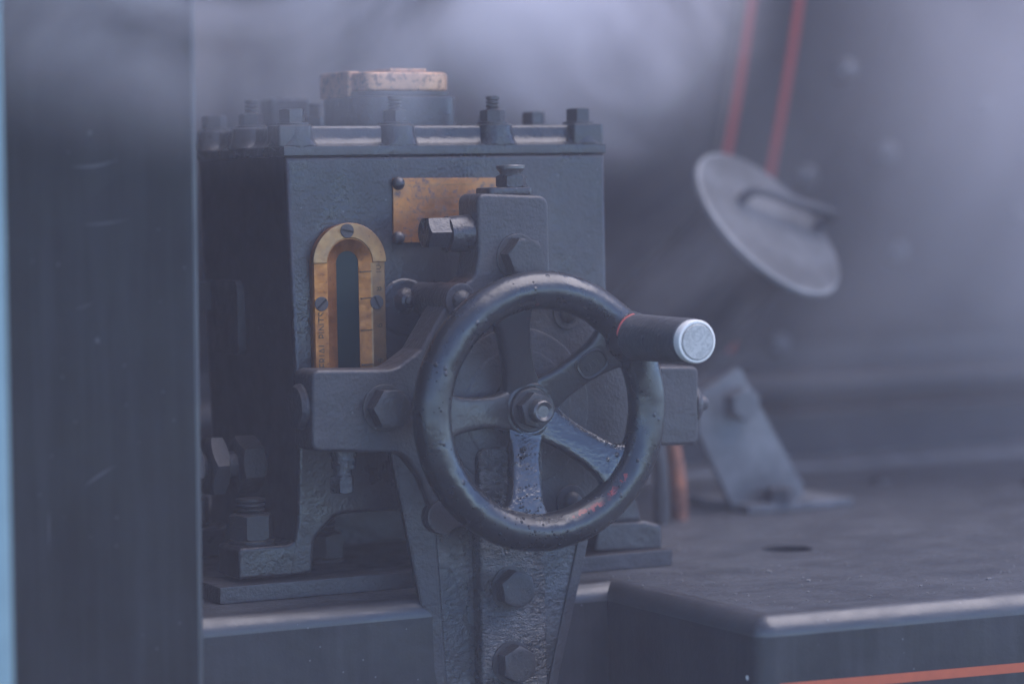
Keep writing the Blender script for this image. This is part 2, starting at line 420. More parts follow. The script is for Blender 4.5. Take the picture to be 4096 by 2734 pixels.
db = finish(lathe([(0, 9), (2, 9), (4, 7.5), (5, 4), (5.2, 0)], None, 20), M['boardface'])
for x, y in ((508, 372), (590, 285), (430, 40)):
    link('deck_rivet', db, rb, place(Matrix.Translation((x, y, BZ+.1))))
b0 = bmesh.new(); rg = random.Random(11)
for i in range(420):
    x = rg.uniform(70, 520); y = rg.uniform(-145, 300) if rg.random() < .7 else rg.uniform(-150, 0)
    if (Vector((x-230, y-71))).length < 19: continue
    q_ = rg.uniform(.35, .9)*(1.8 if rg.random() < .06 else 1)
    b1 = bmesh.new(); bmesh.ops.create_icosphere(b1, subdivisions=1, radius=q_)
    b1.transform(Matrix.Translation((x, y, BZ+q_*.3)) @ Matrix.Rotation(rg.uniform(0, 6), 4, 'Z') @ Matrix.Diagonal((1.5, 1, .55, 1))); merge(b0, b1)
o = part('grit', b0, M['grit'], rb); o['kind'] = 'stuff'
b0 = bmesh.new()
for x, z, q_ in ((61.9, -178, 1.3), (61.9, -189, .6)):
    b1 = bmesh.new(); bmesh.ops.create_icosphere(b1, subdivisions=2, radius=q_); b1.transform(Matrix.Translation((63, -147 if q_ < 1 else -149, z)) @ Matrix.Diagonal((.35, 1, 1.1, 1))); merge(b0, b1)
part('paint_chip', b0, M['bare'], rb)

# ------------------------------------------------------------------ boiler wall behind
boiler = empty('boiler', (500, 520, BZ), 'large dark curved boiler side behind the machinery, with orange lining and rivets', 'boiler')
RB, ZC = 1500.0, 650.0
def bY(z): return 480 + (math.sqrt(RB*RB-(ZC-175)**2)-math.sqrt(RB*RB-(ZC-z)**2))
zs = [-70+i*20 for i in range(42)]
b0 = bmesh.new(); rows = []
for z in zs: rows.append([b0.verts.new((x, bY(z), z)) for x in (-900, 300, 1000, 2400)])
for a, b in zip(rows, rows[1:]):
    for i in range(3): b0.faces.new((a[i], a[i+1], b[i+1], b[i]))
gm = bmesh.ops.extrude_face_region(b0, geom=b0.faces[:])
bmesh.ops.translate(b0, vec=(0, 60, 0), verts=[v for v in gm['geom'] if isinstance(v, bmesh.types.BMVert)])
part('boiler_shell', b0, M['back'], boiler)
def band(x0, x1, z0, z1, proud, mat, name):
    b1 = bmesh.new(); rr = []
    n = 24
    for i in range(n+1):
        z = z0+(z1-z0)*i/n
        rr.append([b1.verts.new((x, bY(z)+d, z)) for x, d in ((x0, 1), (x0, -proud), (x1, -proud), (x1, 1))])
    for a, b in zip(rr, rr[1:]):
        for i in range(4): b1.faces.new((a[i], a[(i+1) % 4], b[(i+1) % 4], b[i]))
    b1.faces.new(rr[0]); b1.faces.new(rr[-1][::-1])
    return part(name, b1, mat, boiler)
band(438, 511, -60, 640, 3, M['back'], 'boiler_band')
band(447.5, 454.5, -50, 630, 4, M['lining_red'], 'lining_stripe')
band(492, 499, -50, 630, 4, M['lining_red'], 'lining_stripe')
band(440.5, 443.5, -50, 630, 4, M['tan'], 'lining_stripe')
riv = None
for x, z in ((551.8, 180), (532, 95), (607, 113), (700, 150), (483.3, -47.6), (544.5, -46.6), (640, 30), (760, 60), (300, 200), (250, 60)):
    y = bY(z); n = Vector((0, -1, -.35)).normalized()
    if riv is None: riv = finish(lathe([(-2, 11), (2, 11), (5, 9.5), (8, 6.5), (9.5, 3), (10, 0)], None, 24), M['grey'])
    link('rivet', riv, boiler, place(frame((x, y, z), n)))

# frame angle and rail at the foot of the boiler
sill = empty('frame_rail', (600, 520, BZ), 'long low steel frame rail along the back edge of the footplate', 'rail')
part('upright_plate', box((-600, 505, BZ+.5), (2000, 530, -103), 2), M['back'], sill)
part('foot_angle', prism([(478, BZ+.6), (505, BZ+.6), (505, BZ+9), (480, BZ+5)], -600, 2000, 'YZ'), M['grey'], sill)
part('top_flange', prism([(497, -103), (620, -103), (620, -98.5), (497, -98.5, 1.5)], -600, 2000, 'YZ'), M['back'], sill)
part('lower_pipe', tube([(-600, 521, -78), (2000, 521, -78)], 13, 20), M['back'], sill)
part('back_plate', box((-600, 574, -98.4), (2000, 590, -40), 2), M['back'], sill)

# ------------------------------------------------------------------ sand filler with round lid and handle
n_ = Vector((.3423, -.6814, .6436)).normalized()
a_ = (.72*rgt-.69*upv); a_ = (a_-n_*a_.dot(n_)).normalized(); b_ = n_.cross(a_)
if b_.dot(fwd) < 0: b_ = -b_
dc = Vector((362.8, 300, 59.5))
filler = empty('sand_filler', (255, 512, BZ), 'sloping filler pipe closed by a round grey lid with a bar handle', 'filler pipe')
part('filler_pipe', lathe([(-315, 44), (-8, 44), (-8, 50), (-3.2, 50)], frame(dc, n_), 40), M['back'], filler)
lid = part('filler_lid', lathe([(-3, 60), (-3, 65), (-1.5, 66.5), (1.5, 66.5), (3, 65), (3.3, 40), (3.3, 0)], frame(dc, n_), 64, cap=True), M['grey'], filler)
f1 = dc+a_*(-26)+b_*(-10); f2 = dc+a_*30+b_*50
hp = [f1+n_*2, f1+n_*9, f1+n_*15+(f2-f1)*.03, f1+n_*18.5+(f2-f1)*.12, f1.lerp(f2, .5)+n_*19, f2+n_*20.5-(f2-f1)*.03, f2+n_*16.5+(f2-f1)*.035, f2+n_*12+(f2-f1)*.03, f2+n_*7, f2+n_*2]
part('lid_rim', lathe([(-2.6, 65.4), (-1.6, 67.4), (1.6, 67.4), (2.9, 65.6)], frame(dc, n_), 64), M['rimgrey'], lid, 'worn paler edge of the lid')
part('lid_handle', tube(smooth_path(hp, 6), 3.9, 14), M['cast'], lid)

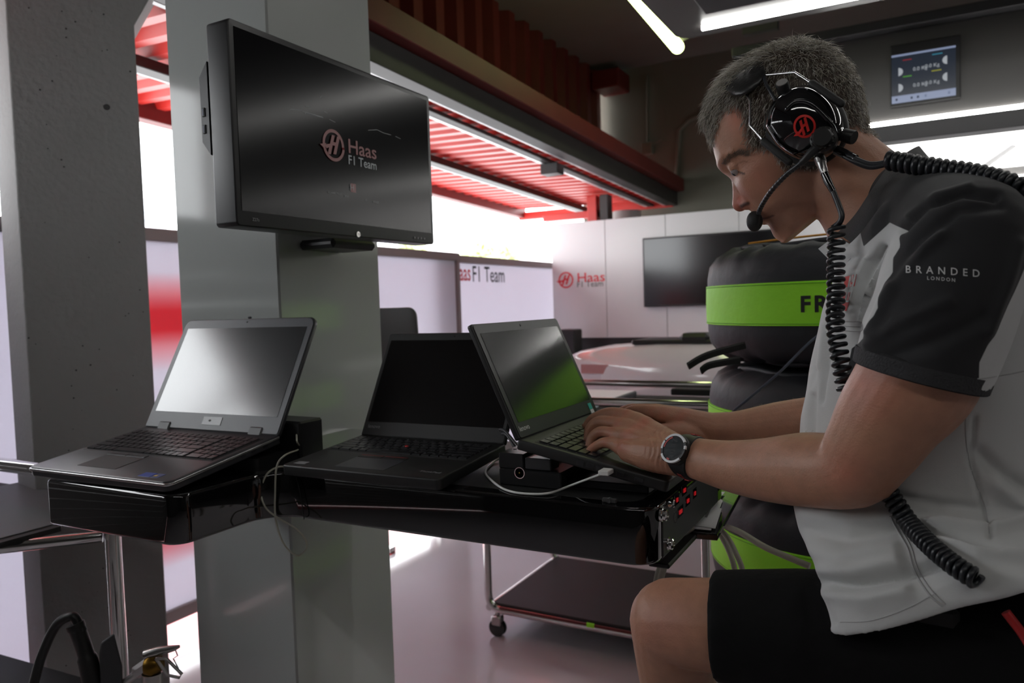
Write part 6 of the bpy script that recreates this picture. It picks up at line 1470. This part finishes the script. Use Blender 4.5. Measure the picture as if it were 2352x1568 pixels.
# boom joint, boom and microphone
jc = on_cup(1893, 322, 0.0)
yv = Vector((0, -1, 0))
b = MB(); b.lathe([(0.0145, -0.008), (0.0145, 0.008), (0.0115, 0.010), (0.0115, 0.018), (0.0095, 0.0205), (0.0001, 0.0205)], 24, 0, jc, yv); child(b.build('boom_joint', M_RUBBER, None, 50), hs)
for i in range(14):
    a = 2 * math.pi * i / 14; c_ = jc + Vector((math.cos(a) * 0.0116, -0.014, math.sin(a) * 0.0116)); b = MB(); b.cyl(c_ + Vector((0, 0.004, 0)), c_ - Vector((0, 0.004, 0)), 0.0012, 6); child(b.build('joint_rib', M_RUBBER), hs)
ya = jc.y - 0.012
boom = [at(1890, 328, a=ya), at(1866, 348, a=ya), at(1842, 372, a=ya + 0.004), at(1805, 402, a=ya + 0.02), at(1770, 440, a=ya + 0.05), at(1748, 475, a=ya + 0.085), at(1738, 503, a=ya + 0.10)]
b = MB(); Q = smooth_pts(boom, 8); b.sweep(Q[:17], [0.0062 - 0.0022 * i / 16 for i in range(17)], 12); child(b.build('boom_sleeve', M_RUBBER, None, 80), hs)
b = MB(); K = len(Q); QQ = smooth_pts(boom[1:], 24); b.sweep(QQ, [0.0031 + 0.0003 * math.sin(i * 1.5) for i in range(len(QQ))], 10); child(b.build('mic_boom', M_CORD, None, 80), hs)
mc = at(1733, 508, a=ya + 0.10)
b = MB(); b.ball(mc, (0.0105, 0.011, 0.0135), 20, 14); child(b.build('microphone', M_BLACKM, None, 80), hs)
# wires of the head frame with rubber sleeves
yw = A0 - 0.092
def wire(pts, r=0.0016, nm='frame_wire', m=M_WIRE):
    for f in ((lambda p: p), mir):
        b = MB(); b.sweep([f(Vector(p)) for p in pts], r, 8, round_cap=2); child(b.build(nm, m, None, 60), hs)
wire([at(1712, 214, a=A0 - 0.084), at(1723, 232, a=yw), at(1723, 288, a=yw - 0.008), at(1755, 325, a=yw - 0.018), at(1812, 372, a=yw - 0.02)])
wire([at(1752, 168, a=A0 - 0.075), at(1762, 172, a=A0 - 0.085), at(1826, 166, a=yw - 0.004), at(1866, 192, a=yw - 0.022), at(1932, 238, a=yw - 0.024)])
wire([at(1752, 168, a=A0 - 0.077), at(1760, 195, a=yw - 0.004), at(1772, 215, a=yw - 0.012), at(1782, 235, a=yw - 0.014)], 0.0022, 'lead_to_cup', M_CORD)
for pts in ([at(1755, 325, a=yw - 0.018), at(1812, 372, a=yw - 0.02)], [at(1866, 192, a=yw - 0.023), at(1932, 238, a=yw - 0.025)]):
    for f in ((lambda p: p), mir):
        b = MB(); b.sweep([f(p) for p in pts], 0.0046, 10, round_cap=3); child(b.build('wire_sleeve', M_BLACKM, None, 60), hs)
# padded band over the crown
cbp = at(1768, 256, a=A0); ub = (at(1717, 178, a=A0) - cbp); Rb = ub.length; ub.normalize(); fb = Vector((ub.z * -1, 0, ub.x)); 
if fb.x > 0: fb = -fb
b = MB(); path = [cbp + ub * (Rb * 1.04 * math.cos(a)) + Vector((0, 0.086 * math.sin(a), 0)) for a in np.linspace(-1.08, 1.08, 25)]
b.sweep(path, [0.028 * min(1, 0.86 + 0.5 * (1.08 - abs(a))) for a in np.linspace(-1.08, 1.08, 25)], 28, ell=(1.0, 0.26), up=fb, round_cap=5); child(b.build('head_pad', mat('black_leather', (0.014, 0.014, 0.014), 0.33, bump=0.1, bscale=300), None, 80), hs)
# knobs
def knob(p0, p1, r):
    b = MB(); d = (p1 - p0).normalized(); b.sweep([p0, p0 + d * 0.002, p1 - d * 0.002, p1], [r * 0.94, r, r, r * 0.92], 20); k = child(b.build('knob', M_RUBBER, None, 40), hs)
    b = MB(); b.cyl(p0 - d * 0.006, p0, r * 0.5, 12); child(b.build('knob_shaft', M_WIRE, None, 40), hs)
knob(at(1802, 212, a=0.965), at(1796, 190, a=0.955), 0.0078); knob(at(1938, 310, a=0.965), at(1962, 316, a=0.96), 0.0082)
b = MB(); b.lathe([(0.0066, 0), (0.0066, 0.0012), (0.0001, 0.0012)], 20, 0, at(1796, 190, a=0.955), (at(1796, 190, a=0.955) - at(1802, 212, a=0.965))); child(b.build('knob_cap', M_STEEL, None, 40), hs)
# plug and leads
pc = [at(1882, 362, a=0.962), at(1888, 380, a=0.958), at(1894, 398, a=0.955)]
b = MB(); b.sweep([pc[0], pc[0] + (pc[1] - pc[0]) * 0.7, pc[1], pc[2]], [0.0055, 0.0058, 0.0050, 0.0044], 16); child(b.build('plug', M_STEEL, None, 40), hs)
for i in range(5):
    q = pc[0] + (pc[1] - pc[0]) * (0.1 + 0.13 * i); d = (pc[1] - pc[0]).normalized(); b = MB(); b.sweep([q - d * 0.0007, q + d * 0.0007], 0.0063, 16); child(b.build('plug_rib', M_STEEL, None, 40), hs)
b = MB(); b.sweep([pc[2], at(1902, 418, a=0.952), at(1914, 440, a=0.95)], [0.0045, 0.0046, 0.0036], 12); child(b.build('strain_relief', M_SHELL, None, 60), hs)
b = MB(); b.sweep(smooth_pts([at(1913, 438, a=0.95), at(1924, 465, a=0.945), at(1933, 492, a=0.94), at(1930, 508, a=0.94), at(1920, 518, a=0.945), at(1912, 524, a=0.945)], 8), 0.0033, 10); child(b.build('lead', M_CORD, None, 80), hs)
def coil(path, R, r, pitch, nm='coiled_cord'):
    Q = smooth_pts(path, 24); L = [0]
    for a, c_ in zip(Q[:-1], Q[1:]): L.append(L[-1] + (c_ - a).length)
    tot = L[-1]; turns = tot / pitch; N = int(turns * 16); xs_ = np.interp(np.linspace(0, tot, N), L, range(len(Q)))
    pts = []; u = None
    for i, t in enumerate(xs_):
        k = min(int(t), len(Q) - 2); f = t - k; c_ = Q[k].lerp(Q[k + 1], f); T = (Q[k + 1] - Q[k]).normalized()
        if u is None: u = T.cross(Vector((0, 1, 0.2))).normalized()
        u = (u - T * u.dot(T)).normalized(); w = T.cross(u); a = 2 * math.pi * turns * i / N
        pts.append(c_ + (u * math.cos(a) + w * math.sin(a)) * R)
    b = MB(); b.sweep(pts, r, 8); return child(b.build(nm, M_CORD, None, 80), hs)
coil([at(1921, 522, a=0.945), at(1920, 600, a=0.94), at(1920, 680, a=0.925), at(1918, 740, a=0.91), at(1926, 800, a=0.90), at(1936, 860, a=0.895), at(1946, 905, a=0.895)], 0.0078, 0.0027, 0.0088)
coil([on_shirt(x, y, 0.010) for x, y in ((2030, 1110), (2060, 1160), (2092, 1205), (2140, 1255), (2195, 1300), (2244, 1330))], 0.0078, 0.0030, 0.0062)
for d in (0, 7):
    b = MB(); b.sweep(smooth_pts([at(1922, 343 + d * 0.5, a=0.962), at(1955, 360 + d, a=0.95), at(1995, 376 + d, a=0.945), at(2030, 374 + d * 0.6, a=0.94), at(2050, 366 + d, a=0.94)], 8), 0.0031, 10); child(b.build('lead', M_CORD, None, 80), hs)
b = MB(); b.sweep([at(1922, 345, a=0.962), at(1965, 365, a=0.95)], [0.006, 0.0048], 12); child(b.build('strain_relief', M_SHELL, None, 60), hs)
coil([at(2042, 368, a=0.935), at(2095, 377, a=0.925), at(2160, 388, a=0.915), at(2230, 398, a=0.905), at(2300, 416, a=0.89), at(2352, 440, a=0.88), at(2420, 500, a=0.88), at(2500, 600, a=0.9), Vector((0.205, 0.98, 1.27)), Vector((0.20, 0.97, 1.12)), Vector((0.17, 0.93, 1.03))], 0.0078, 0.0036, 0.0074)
········
» **What the exercise asks**:
Above are the records; repeat their lines from the first through the line containing "part('paint_chip', b0, M['bare'], rb)", and leave out each picture.

» **Answer for the task**:
Keep writing the Blender script for this image. This is part 2, starting at line 420. More parts follow. The script is for Blender 4.5. Take the picture to be 4096 by 2734 pixels.
db = finish(lathe([(0, 9), (2, 9), (4, 7.5), (5, 4), (5.2, 0)], None, 20), M['boardface'])
for x, y in ((508, 372), (590, 285), (430, 40)):
    link('deck_rivet', db, rb, place(Matrix.Translation((x, y, BZ+.1))))
b0 = bmesh.new(); rg = random.Random(11)
for i in range(420):
    x = rg.uniform(70, 520); y = rg.uniform(-145, 300) if rg.random() < .7 else rg.uniform(-150, 0)
    if (Vector((x-230, y-71))).length < 19: continue
    q_ = rg.uniform(.35, .9)*(1.8 if rg.random() < .06 else 1)
    b1 = bmesh.new(); bmesh.ops.create_icosphere(b1, subdivisions=1, radius=q_)
    b1.transform(Matrix.Translation((x, y, BZ+q_*.3)) @ Matrix.Rotation(rg.uniform(0, 6), 4, 'Z') @ Matrix.Diagonal((1.5, 1, .55, 1))); merge(b0, b1)
o = part('grit', b0, M['grit'], rb); o['kind'] = 'stuff'
b0 = bmesh.new()
for x, z, q_ in ((61.9, -178, 1.3), (61.9, -189, .6)):
    b1 = bmesh.new(); bmesh.ops.create_icosphere(b1, subdivisions=2, radius=q_); b1.transform(Matrix.Translation((63, -147 if q_ < 1 else -149, z)) @ Matrix.Diagonal((.35, 1, 1.1, 1))); merge(b0, b1)
part('paint_chip', b0, M['bare'], rb)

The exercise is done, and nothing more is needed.